Exactly the lines from the one containing "What Blender Python" through the one containing "from mathutils import Vector, Matrix" are to be returned, please, without any pictures.

## begin Given information

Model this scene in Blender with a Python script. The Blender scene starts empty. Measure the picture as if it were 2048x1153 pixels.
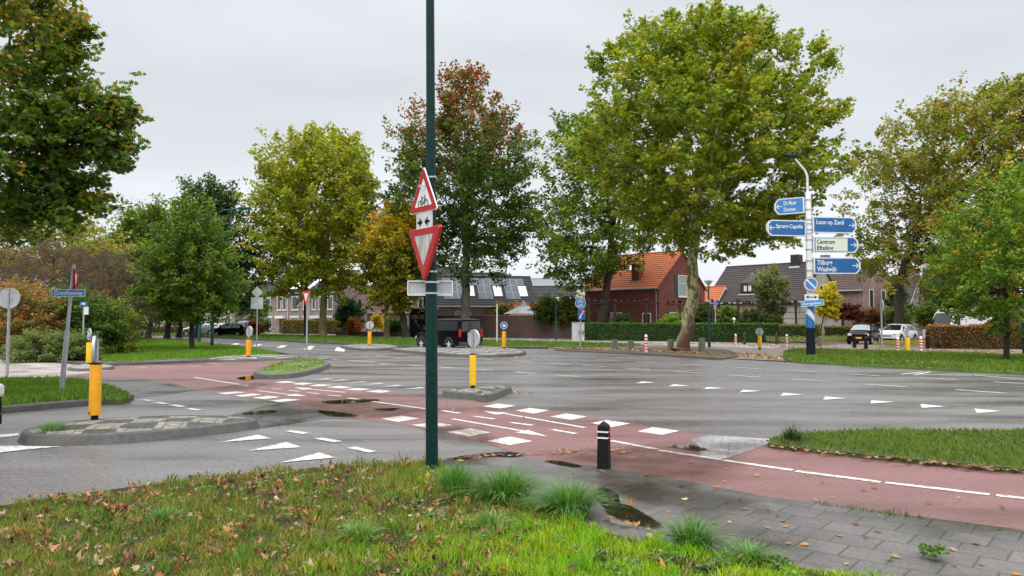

## end Given information
## begin Given information

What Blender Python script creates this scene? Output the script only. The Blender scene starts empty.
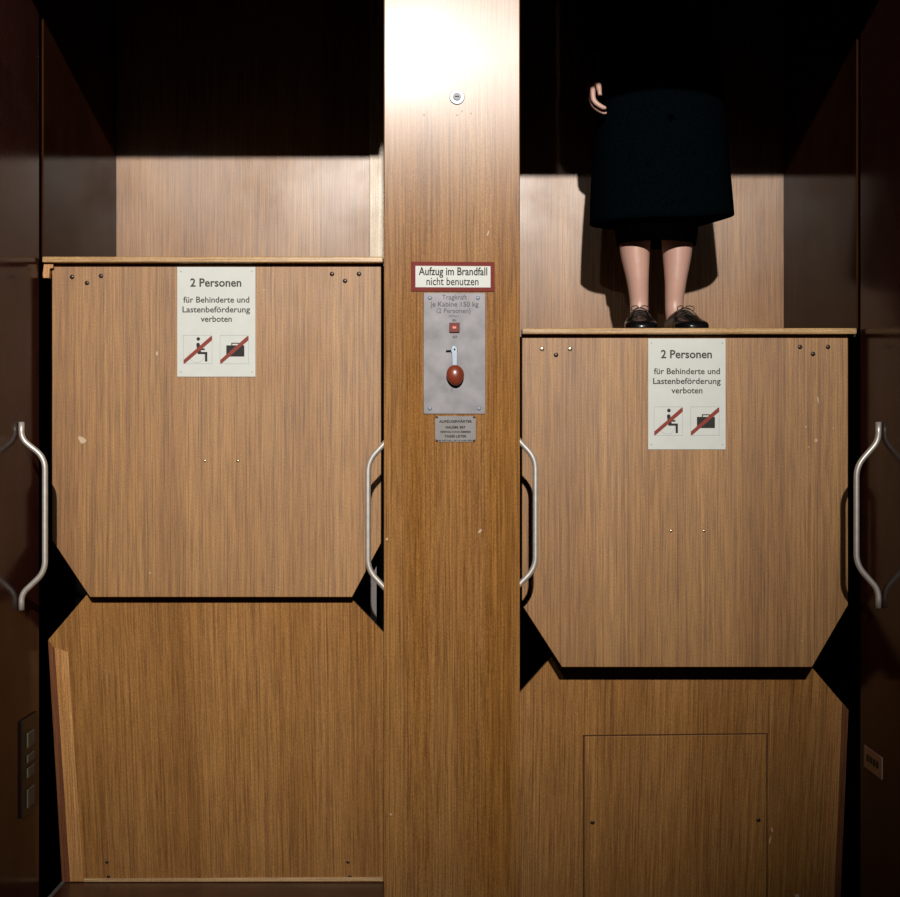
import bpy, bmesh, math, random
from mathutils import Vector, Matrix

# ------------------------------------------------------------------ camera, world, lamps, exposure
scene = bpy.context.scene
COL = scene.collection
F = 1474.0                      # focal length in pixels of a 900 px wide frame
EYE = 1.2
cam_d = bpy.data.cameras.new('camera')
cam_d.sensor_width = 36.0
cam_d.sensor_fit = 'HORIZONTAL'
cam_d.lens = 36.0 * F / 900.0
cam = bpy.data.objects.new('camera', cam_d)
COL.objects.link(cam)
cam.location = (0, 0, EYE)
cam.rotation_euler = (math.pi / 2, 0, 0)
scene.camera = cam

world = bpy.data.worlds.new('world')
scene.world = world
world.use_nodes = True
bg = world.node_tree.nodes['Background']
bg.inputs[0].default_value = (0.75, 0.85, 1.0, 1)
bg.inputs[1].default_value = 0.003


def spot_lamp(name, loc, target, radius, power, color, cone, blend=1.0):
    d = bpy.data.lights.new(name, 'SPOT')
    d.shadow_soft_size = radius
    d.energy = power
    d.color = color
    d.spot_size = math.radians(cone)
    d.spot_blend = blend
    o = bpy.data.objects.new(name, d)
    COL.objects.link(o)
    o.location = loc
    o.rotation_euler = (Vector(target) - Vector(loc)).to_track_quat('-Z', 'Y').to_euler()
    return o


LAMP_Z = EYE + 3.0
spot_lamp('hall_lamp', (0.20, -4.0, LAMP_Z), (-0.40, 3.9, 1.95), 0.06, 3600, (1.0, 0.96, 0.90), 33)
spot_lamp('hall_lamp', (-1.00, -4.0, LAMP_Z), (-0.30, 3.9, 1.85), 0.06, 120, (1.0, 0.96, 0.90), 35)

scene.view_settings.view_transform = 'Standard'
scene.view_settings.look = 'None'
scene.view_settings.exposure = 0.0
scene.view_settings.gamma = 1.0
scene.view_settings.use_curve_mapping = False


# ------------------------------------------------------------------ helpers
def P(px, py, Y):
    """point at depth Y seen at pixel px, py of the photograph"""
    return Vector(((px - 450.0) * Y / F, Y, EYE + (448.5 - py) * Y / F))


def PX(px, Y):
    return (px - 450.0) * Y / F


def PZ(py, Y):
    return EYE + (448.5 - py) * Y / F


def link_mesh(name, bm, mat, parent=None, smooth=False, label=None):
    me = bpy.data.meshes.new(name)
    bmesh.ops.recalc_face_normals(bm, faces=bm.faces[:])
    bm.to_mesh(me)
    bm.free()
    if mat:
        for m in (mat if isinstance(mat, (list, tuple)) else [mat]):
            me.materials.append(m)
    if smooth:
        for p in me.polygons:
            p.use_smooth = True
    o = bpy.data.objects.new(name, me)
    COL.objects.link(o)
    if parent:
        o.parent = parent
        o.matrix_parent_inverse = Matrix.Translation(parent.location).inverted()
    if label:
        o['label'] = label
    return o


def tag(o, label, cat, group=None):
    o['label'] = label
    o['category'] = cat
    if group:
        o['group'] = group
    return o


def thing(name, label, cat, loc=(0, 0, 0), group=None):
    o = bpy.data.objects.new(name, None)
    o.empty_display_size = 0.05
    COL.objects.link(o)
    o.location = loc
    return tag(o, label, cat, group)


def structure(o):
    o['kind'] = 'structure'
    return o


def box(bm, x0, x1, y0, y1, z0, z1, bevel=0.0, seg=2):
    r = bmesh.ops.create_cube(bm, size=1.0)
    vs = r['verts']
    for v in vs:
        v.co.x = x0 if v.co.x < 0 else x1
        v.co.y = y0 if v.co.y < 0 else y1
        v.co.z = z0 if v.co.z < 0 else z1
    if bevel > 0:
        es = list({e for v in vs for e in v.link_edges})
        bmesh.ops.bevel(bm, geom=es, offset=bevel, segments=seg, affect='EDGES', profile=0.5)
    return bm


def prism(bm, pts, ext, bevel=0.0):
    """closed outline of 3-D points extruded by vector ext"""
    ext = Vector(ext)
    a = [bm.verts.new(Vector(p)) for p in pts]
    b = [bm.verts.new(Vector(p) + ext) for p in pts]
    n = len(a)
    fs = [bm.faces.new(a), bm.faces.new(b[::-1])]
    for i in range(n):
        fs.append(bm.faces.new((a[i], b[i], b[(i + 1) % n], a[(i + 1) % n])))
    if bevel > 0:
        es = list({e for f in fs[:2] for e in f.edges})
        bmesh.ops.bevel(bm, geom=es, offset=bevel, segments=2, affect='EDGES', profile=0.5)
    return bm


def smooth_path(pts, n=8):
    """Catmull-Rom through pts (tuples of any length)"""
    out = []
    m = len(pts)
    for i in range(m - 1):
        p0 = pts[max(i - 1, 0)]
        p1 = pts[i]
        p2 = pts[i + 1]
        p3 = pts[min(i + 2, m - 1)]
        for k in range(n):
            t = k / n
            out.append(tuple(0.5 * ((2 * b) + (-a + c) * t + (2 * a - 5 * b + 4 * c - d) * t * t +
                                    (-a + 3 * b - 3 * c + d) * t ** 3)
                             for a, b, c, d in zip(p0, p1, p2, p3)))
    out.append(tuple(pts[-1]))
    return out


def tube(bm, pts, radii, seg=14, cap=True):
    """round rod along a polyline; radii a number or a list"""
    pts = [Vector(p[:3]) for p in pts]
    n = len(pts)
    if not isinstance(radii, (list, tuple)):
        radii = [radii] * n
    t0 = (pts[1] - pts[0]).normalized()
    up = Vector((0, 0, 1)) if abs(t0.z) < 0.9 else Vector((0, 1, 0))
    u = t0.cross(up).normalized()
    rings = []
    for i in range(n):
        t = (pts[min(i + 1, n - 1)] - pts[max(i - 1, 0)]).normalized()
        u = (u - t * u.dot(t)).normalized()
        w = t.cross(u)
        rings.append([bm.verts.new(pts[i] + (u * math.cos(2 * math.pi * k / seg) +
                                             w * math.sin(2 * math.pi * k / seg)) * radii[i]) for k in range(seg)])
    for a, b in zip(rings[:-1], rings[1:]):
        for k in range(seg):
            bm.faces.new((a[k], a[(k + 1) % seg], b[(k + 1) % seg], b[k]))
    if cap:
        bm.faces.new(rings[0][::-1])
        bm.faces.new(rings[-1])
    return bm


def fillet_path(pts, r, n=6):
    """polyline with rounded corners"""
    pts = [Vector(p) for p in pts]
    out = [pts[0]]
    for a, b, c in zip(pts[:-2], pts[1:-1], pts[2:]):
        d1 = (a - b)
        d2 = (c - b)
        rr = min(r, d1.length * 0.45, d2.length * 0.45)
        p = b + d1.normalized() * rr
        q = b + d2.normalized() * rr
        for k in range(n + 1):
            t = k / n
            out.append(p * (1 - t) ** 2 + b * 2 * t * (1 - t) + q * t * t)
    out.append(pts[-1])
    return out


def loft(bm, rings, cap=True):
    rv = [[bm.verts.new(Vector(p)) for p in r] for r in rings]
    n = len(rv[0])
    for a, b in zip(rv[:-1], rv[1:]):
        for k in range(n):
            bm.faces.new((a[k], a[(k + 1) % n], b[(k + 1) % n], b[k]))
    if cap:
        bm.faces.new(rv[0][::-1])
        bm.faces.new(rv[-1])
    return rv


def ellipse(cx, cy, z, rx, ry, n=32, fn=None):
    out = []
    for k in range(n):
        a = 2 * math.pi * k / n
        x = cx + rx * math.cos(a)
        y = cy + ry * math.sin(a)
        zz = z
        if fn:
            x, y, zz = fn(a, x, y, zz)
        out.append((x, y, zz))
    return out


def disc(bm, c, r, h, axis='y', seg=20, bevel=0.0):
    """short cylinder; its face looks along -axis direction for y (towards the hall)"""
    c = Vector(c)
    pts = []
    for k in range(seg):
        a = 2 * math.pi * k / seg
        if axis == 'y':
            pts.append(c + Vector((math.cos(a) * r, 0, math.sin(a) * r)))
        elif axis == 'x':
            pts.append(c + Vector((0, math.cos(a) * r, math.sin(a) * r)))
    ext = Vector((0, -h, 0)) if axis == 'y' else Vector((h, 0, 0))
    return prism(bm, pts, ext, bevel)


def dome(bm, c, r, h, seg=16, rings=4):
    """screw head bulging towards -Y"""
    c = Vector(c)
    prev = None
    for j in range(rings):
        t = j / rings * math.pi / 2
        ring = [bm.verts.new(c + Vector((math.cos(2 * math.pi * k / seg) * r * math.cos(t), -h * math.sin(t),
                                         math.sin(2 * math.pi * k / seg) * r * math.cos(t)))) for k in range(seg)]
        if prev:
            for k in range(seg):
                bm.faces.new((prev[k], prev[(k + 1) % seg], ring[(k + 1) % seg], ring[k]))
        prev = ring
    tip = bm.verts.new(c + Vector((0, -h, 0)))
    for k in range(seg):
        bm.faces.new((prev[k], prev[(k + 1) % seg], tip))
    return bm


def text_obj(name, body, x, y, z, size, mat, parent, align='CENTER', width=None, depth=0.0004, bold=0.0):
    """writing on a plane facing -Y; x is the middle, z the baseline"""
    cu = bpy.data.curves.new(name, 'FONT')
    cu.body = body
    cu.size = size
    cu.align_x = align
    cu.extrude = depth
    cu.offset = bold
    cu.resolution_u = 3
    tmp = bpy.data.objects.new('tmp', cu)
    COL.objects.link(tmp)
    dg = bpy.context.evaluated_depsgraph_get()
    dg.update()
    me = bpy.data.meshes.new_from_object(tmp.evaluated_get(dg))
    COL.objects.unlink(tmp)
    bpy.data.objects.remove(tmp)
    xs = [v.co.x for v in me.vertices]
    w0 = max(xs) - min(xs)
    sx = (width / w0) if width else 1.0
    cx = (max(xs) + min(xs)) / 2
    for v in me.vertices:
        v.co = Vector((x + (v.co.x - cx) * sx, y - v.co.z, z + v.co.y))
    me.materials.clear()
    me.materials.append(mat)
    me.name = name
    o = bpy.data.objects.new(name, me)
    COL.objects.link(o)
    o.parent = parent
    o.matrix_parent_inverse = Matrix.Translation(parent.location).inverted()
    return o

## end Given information

→ **Response**
What Blender Python script creates this scene? Output the script only. The Blender scene starts empty.
import bpy, bmesh, math, random
from mathutils import Vector, Matrix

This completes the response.